If you think it's difficult to come up with and patent an invention, wait until you try to find a name for your creation. Finding the right trademark or service mark for your device can be another long process because there are so many goods and services available.
However, once again, a thorough search of trademarks - either through the USPTO searchable database or other online database - can significantly narrow the choices. To conduct a free search online for previously registered trademarks, visit: http://tess.uspto.gov.

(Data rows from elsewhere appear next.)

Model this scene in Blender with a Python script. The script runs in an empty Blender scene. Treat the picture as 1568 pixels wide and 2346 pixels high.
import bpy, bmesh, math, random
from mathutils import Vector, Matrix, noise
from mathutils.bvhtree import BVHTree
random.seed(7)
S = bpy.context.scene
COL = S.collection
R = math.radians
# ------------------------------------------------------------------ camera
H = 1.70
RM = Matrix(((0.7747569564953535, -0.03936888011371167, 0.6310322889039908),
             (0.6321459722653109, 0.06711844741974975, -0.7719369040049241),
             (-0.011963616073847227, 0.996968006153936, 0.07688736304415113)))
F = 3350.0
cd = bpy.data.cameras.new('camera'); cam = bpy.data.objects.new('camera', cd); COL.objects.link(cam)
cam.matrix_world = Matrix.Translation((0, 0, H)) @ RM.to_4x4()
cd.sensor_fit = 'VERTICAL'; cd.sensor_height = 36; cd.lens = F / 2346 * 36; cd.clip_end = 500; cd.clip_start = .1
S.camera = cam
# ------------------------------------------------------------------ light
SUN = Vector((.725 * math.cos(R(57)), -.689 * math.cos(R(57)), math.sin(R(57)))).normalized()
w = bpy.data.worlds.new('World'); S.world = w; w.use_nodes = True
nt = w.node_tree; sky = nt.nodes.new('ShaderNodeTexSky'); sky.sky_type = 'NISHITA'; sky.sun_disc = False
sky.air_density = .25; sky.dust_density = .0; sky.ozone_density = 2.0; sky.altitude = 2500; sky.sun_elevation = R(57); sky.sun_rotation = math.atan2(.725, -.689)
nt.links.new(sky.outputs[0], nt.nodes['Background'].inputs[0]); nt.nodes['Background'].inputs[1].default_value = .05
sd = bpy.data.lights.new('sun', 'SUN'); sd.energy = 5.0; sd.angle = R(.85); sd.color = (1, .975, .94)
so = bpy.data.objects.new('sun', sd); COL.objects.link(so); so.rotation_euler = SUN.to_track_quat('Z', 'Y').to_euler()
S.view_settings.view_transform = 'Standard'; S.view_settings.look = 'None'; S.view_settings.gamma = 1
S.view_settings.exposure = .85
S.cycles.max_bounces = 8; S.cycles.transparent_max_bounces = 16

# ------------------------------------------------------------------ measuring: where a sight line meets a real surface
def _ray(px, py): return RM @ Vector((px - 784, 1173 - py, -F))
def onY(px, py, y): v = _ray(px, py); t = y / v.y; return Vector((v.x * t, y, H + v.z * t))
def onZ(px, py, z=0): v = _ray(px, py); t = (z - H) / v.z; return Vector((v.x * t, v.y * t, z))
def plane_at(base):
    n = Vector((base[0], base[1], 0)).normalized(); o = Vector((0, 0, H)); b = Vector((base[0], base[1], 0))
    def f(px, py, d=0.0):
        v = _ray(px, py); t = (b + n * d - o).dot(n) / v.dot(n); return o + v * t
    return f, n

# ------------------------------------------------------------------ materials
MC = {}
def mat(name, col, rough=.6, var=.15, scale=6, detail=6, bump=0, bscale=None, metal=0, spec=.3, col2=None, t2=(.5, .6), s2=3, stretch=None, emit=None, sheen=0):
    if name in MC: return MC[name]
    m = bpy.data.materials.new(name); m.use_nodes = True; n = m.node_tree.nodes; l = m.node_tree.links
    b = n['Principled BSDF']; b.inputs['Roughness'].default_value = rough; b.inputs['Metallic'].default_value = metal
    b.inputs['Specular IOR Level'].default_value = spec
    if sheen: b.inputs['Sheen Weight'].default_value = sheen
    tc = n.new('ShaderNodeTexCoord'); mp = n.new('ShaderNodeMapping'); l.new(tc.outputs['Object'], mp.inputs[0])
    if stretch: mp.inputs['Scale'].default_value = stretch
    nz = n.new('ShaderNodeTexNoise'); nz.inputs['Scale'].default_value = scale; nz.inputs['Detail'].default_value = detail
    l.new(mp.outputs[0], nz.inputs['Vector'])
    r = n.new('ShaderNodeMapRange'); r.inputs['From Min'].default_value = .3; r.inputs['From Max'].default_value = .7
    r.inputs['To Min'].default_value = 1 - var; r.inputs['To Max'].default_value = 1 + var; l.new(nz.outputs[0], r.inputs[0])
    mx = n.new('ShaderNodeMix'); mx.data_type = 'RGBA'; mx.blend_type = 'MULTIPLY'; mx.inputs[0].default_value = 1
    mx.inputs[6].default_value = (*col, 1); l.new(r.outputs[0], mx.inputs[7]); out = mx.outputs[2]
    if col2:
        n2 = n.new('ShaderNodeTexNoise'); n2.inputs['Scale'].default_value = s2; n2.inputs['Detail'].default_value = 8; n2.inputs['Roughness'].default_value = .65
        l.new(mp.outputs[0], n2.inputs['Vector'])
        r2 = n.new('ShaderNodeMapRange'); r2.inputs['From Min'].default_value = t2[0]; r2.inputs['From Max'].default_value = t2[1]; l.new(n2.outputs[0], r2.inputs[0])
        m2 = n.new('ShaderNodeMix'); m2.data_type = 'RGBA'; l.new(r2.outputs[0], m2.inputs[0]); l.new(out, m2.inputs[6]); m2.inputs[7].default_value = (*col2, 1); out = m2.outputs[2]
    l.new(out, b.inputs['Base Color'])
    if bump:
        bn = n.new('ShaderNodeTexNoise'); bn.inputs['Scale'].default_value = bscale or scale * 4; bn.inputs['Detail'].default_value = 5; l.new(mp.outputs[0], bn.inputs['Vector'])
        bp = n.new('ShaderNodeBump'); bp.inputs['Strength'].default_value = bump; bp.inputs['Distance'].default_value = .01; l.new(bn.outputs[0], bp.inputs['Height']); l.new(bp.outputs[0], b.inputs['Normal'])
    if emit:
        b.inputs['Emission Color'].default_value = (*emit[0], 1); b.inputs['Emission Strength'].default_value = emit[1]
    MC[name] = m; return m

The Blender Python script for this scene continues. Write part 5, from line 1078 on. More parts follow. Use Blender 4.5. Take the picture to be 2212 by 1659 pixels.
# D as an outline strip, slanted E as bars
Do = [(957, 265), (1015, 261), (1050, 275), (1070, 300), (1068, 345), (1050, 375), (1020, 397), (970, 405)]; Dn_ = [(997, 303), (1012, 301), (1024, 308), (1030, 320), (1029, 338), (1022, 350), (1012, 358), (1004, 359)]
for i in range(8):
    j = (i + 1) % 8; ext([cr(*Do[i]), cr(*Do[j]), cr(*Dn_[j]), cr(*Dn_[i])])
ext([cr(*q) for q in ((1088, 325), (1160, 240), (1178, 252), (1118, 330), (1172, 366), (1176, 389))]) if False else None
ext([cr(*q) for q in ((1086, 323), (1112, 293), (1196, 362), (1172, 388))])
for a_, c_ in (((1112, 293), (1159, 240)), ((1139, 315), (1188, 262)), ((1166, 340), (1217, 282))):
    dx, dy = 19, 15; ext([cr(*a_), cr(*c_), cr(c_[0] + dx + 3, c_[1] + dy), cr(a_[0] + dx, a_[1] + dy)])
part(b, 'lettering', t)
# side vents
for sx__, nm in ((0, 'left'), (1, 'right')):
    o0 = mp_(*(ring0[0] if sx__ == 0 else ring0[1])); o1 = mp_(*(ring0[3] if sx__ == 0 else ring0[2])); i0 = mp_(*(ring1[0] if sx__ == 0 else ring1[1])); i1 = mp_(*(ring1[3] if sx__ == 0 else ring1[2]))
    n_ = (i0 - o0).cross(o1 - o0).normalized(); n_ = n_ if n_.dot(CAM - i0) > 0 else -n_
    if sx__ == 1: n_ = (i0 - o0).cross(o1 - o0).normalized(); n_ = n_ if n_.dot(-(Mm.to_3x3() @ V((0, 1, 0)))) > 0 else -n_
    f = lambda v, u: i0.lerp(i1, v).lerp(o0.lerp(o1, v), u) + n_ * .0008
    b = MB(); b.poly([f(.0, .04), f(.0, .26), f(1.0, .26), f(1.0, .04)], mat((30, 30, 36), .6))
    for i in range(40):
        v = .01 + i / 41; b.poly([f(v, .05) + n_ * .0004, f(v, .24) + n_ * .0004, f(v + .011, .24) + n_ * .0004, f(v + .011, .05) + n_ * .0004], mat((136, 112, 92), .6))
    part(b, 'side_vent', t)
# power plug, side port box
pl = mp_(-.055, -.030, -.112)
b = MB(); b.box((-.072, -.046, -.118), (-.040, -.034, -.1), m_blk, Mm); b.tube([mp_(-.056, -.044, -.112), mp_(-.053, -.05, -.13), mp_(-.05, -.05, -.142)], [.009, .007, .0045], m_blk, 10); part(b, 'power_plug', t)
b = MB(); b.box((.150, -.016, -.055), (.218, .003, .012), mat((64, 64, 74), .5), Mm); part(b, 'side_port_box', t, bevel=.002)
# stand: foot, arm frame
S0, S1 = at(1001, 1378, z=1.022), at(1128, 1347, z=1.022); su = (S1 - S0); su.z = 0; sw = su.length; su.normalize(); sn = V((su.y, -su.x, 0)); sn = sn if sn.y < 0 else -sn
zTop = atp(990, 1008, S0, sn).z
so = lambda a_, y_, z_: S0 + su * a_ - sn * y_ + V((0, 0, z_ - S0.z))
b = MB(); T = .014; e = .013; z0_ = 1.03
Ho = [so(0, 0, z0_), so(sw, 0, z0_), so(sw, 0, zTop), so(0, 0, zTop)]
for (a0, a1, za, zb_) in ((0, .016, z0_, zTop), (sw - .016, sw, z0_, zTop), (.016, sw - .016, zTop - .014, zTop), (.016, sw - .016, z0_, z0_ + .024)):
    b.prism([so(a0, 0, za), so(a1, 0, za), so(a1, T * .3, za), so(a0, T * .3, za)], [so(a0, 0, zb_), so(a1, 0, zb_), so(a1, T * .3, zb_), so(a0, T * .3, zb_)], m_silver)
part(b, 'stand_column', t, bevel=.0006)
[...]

A trademark is a word, phrase, symbol or design, or combination of words, phrases, symbols or designs, that identifies and distinguishes the source of the goods or one party from those of another, according to the Basic Facts About Trademarks produced by the USPTO. The mark is issued indefinitely as long as the owner continues to use the mark on or in connection with the goods and/or services in the registration and files all necessary documents with the USPTO at appropriate times.
Trademark rights may be used to prevent others from using a confusingly similar mark, but not to prevent others from making the same goods or from selling them under a non-confusing mark. Hence a pair of jeans may look like any other pair of jeans, but with a particular logo attached the jeans become identified with a specific trademark.
Although it is not necessary to register a trade- or service mark, use of the symbol R within a circle indicates that the mark has been registered with the USPTO and provides legal protection from misuse of the mark.
Over the last five years the amount of material covered by a trademark has grown tremendously, says Nuzzo. Sometimes it takes a couple of go-rounds before your find a good mark that hasn't been used before and is not confusing with someone else's symbol.
Most everyone is successful in obtaining a trademark, he adds. It might not be what they originally thought of, but it's close.